At 10:20 AM, Al Collins, Victor Mine Site Superintendent, received an emergency request for assistance from Canadian Forces Base (CFB) Trenton regarding two hot air balloonists who were reported to have blown off course and forced to make an emergency landing in the muskeg in northern Ontario, 100 km west of the remote mine site. The balloonists, an American resident and Polish resident, were competing in the 23rd Annual America’s Challenge Gas Balloon race headquartered in Albuquerque, New Mexico and were racing to Duluth, Minnesota.

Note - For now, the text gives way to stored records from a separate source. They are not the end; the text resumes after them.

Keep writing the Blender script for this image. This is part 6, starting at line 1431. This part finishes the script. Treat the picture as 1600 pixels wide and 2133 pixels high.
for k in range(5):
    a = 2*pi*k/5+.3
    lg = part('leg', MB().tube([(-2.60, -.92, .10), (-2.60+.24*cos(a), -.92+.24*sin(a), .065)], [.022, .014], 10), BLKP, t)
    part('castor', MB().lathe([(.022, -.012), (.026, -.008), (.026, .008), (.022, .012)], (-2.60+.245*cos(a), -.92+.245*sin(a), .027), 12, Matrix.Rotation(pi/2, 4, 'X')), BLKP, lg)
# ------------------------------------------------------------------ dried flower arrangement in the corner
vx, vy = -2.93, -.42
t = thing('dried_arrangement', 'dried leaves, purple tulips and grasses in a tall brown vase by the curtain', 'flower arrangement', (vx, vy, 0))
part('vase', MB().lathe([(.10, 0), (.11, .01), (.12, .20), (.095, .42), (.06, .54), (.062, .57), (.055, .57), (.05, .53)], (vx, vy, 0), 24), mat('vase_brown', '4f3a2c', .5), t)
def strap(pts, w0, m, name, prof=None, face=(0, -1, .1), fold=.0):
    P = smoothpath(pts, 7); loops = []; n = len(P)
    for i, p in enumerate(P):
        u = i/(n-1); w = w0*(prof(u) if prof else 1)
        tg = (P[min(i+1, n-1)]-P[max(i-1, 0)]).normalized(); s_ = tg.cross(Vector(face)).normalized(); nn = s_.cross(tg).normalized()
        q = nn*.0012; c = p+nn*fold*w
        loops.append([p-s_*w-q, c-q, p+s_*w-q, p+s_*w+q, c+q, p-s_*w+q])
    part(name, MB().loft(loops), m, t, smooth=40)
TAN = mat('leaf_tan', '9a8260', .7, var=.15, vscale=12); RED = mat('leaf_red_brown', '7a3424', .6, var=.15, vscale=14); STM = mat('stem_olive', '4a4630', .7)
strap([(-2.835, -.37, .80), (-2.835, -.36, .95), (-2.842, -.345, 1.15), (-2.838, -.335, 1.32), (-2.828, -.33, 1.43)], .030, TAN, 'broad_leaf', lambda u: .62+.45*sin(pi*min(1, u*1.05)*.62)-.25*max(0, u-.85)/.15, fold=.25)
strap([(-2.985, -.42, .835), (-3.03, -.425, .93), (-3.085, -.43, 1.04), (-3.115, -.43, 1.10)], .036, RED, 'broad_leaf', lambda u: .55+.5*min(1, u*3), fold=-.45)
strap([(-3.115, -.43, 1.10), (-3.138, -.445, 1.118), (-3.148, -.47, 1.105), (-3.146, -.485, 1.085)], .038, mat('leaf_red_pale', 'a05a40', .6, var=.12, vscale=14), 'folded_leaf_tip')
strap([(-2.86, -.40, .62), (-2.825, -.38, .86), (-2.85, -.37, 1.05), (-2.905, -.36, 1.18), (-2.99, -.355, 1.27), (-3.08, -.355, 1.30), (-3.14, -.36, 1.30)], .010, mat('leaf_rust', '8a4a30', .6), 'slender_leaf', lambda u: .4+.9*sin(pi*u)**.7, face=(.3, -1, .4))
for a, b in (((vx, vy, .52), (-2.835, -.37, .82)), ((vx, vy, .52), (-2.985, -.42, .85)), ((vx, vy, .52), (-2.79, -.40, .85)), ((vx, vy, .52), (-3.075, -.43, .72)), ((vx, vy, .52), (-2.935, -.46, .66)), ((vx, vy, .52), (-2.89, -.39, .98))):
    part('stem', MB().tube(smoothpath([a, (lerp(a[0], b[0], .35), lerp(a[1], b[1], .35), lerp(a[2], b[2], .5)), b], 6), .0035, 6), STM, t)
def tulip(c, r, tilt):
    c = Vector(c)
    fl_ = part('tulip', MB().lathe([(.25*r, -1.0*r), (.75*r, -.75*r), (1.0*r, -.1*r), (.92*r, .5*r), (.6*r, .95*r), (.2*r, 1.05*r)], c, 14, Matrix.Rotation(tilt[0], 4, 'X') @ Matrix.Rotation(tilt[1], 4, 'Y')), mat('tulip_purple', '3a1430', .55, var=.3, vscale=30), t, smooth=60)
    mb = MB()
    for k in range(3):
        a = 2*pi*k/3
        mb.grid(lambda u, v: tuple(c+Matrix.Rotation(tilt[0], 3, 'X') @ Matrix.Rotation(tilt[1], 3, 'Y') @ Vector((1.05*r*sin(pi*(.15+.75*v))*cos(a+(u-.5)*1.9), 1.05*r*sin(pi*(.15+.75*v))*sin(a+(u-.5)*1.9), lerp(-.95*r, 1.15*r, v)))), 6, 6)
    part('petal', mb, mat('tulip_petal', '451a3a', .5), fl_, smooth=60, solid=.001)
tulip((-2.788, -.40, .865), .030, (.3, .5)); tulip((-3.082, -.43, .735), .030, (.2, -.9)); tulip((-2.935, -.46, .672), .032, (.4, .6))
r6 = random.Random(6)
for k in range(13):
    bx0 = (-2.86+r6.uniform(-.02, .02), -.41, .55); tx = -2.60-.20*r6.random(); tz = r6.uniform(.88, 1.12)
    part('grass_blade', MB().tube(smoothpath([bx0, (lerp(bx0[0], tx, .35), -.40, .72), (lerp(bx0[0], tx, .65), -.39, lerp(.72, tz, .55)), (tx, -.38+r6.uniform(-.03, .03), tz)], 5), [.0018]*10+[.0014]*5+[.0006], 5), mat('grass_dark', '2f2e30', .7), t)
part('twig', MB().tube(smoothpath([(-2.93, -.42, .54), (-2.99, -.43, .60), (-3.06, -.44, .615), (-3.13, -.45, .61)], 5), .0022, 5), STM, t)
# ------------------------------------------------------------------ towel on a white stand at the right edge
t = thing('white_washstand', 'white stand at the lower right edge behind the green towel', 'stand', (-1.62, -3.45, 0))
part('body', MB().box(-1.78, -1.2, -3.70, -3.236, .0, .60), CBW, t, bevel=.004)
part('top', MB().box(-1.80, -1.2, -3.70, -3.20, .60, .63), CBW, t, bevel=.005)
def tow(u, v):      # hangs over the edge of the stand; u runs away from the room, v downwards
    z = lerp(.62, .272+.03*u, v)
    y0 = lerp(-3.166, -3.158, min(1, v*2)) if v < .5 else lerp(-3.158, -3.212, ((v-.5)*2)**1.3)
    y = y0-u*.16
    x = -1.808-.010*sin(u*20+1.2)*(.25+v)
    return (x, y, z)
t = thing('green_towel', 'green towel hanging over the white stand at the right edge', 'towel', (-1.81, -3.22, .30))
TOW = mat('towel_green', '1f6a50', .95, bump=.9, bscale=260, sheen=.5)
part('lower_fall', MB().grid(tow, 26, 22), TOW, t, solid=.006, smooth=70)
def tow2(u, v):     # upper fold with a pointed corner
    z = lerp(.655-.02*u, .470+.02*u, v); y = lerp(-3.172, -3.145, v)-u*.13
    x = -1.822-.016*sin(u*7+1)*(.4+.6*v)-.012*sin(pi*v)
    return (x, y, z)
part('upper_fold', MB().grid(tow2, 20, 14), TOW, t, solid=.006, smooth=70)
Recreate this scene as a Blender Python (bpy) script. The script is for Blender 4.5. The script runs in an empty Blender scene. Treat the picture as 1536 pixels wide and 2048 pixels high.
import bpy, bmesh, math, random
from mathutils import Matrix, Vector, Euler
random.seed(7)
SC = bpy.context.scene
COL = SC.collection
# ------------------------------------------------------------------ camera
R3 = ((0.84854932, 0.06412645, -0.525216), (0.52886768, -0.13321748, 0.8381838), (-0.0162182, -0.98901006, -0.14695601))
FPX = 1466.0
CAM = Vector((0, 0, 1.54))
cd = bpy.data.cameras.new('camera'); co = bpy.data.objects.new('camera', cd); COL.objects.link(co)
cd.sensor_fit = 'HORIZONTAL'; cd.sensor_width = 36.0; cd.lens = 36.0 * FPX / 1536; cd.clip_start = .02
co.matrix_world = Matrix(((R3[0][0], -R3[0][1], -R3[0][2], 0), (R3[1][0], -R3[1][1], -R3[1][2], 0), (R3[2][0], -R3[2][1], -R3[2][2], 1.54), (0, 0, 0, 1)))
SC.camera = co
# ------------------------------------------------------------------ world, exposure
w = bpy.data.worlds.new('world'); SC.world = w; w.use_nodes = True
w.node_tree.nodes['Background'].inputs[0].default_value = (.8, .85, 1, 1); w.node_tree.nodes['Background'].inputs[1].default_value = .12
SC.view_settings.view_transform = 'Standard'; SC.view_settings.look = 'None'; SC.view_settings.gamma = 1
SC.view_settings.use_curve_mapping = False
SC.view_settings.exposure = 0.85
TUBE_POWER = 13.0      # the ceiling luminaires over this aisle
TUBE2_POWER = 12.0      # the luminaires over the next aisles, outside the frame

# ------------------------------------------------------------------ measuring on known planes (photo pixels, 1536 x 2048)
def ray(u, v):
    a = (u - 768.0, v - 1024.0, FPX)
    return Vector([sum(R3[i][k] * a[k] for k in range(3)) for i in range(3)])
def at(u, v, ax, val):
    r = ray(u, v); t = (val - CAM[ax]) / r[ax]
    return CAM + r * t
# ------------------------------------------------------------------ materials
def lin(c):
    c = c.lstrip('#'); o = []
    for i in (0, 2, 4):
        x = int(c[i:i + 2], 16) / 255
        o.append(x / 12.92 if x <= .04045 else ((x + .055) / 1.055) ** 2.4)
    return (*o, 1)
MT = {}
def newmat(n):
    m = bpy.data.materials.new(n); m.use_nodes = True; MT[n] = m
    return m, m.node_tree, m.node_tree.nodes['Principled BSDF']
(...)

Upon receiving their distress call, CFB Trenton sent out calls to all available aircraft nearby, but because the Victor Mine was closest to the scene they were asked to assist should they have the availability of an aircraft and support people. Fortunately, a helicopter used for environmental work was already stationed at the remote fly-in/fly-out site. The team mobilized quickly and sent an emergency-response trained Victor Mine employee and a member of the Protective Services team to the location to rescue the stranded balloonists.
Just an hour after the helicopter departed the mine site, the two balloonists were retrieved safe and unharmed. The helicopter then returned to the mine site where the pair were given food and the chance to shower and change before boarding a regularly scheduled charter for employees of Attawapiskat Catering Limited Partnership (ACLP), the housekeeping and catering contractor at the mine, which would take the balloonists on to Timmins.
“We are extremely proud of our Victor Mine team for their quick and professional action to what could have been a very serious situation,” said Al Collins. “Weather in this remote northern region can be quite harsh this time of year, but fortunately everything went well and we have a happy ending.”
“The management team here at Victor Mine couldn’t believe what was transpiring especially since it happened to be Global Safety Day, where we gather to discuss our commitments to safety and how we are all the strongest link in the chain,” said Brian Kilbride, Asset Site Manager at Victor Mine. “Today we joined together with employees, our contractors and CFB Trenton to ensure the efficient, safe rescue of these men who otherwise may have had to wait hours to be rescued.”
The Victor Mine, Ontario’s first and only diamond mine, which ended operations in May of this year, is a multiple award winner for safety, including two national John T. Ryan Awards as the safest mine in Canada in 2015 and 2016.